Pictures in the data should be dropped; transcribe exactly the lines from the one that has "What Blender Python" through the one that has "RNG = np.random.default_rng(11)".

*DATA SECTION*
┄┄┄┄┄┄

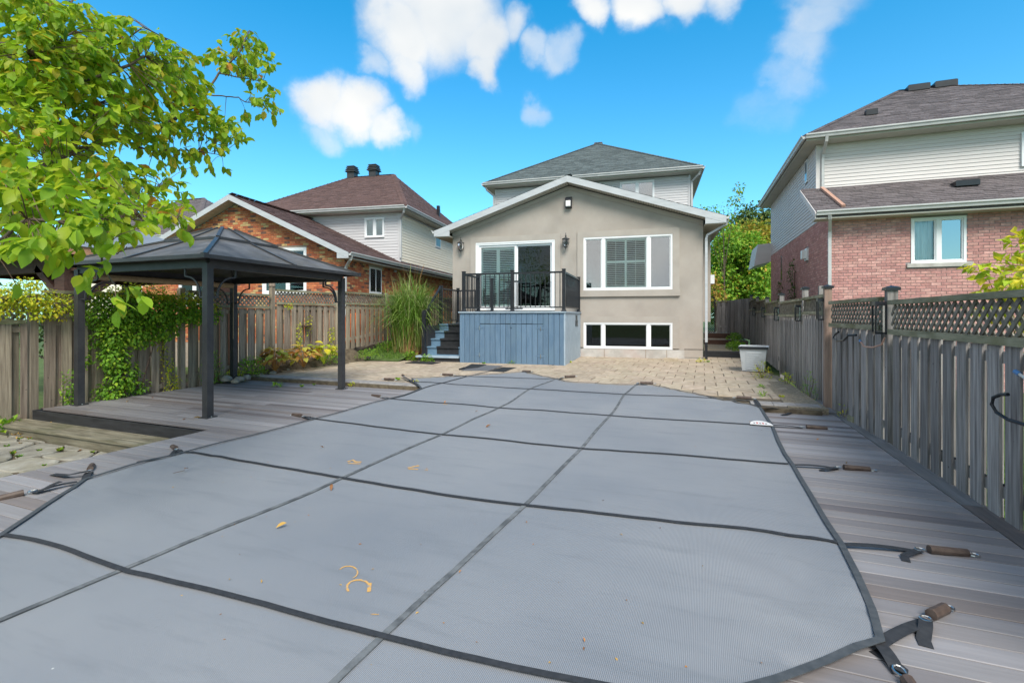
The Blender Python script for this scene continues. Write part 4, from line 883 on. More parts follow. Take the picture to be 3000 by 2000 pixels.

┄┄┄┄┄┄

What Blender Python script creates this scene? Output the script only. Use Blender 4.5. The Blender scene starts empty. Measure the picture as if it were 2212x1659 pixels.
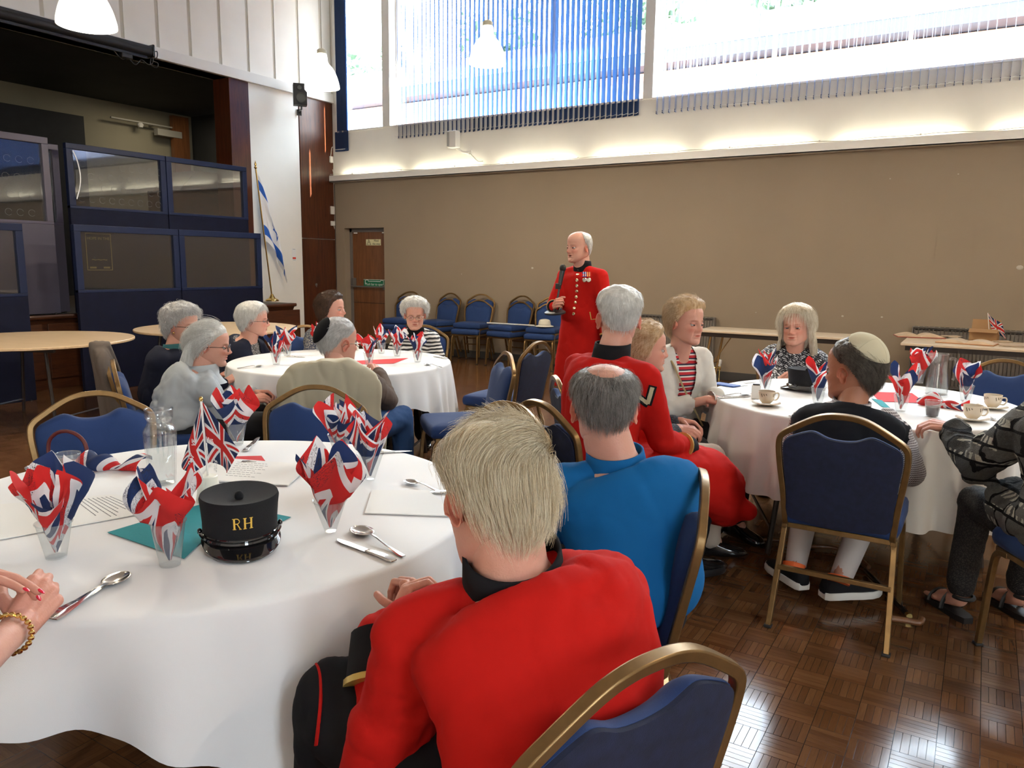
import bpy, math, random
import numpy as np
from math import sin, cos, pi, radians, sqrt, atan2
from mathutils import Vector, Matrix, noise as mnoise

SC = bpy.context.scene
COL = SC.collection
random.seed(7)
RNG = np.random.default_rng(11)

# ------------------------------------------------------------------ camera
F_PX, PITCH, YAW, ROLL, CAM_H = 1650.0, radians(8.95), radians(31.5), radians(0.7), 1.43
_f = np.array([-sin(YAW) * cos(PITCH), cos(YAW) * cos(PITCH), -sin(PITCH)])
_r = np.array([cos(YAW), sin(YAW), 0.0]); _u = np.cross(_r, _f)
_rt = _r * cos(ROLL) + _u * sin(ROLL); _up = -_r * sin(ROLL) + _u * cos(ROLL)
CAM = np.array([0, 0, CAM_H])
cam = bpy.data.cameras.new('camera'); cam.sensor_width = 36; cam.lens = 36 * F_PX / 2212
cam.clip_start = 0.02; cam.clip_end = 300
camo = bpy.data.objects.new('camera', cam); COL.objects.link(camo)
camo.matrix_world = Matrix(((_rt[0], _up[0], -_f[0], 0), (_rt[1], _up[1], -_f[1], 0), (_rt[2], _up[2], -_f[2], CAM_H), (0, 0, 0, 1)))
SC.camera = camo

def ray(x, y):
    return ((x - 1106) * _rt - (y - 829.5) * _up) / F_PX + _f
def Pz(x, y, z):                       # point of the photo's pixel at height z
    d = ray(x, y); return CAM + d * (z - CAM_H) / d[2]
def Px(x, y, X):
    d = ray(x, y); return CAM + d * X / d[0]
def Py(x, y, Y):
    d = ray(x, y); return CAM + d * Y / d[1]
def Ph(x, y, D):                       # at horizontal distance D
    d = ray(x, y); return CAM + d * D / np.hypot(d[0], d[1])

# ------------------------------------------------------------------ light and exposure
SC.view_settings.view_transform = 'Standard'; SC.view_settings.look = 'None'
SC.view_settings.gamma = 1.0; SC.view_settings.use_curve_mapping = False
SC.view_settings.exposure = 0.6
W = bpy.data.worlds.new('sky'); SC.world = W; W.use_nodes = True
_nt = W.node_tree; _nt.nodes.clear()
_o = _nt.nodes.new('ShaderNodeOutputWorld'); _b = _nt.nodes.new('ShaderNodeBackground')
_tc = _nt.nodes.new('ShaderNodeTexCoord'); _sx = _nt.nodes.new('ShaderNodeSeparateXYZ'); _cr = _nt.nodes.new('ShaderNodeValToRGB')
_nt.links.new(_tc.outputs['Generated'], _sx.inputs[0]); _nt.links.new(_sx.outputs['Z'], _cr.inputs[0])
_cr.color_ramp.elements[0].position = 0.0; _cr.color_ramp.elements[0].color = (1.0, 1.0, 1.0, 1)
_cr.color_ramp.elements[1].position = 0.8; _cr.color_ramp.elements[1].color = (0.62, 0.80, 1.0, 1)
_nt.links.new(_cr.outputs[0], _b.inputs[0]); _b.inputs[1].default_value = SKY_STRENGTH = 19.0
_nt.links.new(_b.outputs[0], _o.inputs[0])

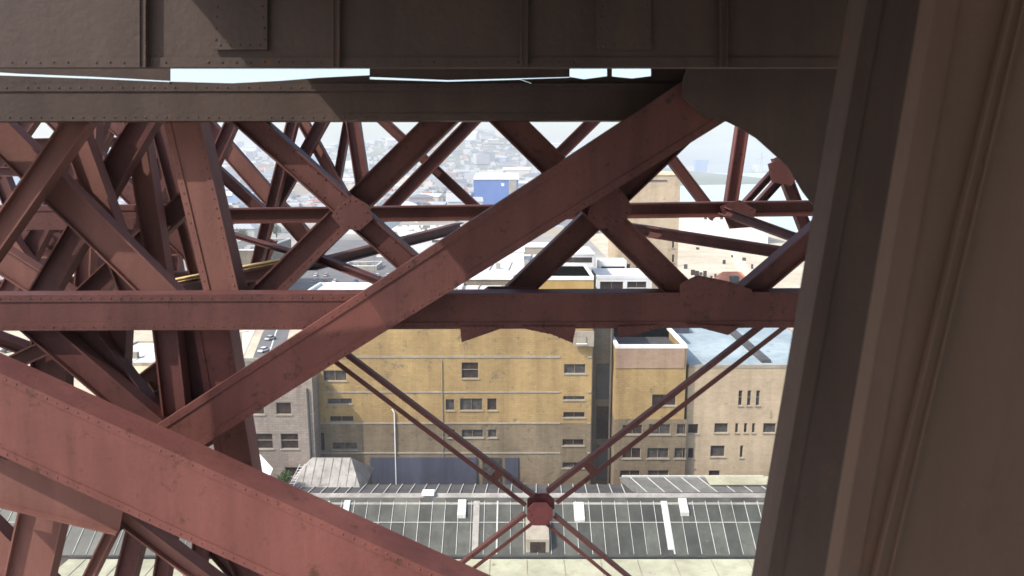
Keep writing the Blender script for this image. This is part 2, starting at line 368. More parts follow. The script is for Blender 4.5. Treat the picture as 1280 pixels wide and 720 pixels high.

┄┄┄┄┄┄

*EXPECTED ANSWER*
What Blender Python script creates this scene? Output the script only. Use Blender 4.5. The Blender scene starts empty. Measure the picture as if it were 2212x1659 pixels.
import bpy, math, random
import numpy as np
from math import sin, cos, pi, radians, sqrt, atan2
from mathutils import Vector, Matrix, noise as mnoise

SC = bpy.context.scene
COL = SC.collection
random.seed(7)
RNG = np.random.default_rng(11)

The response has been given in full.